◆ Exercise directions
Begin at the line that contains "Generate a USD", stop after the line that contains "V = np.array", and reproduce only that span, unaltered.

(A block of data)
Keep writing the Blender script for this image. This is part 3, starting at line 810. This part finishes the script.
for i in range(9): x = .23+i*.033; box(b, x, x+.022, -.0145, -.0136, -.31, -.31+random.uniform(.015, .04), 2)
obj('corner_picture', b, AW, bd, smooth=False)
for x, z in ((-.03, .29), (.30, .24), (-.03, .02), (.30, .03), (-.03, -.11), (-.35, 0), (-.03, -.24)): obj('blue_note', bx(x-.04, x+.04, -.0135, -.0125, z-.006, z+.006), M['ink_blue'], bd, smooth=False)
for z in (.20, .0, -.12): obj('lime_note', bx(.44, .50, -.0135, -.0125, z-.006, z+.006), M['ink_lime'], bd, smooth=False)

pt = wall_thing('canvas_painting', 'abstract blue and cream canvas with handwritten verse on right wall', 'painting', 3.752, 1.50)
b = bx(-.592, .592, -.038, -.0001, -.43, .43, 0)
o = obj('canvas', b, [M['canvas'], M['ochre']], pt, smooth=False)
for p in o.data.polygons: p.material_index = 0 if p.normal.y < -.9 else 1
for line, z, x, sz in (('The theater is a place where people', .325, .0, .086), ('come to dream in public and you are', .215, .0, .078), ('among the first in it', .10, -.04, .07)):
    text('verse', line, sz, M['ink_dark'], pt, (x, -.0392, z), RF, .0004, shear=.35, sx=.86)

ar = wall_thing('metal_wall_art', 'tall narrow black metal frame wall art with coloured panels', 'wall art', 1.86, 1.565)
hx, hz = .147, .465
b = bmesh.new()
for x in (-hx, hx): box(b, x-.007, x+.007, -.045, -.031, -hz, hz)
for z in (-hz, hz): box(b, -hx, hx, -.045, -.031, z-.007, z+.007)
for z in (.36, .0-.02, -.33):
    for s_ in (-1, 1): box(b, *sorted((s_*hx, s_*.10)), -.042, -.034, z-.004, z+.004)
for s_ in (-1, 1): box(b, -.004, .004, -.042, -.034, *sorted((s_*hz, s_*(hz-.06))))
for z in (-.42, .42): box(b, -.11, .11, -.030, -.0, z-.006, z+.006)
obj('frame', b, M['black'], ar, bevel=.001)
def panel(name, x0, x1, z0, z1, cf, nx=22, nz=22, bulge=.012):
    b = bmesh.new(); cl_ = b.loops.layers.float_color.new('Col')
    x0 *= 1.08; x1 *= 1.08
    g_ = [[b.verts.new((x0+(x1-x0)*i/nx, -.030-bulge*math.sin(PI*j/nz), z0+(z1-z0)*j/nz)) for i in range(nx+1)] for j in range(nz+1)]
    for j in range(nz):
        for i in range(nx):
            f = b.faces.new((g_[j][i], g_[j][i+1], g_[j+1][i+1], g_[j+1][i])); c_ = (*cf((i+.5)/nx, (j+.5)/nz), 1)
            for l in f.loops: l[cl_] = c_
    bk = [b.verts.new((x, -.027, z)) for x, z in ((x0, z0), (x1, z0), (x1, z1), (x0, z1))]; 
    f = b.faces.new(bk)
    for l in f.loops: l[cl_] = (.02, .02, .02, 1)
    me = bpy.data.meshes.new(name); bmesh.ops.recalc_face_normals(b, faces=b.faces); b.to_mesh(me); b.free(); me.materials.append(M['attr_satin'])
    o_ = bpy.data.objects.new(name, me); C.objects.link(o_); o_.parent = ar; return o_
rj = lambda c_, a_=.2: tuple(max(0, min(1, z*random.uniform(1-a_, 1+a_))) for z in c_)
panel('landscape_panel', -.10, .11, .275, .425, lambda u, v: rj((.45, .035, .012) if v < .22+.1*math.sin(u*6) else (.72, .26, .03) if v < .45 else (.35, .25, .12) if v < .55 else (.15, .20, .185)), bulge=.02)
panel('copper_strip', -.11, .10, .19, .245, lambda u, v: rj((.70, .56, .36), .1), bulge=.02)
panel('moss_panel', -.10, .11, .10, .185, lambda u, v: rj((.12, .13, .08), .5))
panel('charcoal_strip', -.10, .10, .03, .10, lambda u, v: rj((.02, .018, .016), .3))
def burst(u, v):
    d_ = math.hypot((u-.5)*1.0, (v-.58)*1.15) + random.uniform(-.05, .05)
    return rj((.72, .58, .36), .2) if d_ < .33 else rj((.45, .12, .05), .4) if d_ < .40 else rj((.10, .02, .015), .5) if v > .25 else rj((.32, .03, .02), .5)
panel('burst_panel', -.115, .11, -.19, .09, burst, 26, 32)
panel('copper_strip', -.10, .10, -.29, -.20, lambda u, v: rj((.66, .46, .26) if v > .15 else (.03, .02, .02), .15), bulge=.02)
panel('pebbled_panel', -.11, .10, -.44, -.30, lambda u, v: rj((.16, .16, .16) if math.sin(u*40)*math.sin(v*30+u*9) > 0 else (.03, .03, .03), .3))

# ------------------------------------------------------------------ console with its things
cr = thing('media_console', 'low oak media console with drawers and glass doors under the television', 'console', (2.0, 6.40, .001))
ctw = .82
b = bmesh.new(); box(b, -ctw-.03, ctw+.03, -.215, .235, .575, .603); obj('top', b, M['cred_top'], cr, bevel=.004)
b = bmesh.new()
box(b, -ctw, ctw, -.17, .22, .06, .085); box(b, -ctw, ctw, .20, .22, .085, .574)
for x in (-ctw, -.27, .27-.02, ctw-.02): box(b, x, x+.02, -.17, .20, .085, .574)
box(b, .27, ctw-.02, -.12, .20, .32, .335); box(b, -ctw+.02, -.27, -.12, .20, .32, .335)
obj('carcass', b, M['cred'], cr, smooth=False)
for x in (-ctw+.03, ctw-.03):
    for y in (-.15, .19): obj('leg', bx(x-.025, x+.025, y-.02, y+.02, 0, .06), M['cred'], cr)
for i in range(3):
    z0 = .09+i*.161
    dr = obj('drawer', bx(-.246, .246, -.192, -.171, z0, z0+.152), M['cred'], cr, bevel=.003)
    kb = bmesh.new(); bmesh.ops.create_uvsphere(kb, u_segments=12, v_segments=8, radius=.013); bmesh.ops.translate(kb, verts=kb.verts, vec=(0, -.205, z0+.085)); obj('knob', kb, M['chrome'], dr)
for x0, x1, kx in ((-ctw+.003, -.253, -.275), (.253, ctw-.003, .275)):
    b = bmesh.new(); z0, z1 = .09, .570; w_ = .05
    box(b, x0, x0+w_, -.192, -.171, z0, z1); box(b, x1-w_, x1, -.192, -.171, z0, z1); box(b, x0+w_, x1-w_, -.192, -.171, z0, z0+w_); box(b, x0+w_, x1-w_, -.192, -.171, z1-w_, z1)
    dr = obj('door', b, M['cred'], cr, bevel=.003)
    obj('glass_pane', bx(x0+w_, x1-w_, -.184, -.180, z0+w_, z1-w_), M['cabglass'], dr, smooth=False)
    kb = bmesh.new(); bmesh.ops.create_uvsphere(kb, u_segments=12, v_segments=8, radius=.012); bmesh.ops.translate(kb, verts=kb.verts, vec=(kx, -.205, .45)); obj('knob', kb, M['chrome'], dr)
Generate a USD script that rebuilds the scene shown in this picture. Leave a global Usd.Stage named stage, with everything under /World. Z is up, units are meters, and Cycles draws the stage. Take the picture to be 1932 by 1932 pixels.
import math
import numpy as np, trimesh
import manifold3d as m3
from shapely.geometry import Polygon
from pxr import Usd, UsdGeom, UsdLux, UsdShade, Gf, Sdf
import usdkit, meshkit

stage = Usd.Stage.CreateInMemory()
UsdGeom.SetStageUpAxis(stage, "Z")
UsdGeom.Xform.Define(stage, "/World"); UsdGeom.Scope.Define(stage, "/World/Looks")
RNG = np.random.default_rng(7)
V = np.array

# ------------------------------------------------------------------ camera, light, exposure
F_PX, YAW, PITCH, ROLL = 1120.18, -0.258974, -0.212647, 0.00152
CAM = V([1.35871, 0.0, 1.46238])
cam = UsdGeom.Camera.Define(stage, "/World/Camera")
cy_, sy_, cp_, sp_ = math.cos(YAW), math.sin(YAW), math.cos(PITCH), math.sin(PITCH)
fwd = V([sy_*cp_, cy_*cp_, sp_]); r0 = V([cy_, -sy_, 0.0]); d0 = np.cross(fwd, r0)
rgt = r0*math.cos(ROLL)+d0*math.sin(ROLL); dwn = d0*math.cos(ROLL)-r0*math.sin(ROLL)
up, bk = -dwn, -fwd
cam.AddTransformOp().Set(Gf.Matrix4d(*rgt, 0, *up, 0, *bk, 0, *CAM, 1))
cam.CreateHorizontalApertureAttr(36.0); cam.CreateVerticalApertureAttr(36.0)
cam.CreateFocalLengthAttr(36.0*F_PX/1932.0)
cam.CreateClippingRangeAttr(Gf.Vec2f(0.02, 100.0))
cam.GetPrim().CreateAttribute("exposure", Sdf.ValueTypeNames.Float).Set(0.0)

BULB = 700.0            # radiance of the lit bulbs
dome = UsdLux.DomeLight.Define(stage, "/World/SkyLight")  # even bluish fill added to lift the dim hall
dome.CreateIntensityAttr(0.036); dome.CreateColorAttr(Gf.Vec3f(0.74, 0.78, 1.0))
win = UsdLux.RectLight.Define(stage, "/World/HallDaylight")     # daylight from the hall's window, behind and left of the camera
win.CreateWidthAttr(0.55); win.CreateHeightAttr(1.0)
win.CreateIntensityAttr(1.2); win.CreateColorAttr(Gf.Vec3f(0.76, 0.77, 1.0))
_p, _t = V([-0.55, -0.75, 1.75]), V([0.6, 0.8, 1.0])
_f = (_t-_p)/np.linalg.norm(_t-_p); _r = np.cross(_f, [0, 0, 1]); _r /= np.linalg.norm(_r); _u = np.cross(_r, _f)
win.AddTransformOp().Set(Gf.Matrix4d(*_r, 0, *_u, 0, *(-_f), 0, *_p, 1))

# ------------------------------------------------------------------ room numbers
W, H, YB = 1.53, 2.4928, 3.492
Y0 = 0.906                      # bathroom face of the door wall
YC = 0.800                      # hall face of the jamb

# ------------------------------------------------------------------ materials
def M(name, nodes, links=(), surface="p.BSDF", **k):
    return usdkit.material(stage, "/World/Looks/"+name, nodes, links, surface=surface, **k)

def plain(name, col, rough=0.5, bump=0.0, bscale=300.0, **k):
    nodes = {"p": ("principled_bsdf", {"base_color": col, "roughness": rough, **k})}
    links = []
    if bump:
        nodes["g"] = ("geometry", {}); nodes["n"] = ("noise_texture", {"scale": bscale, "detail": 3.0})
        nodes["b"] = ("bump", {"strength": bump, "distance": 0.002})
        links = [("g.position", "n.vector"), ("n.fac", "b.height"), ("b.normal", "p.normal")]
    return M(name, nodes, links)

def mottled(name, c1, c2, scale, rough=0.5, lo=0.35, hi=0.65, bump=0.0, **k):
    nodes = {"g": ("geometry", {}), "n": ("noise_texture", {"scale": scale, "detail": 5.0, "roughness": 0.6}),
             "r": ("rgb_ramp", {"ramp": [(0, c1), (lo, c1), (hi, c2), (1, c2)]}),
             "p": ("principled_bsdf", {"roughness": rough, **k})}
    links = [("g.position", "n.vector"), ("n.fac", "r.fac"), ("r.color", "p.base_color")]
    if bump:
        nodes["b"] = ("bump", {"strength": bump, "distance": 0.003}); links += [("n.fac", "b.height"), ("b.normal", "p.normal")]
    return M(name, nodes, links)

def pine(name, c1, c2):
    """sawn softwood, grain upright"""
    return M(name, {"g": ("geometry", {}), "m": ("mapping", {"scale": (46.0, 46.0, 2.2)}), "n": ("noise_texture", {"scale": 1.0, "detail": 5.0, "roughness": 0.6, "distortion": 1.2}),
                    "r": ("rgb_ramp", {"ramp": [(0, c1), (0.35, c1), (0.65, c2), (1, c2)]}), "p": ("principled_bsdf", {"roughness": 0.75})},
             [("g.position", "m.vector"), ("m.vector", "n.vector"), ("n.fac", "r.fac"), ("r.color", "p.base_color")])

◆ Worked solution
Generate a USD script that rebuilds the scene shown in this picture. Leave a global Usd.Stage named stage, with everything under /World. Z is up, units are meters, and Cycles draws the stage. Take the picture to be 1932 by 1932 pixels.
import math
import numpy as np, trimesh
import manifold3d as m3
from shapely.geometry import Polygon
from pxr import Usd, UsdGeom, UsdLux, UsdShade, Gf, Sdf
import usdkit, meshkit

stage = Usd.Stage.CreateInMemory()
UsdGeom.SetStageUpAxis(stage, "Z")
UsdGeom.Xform.Define(stage, "/World"); UsdGeom.Scope.Define(stage, "/World/Looks")
RNG = np.random.default_rng(7)
V = np.array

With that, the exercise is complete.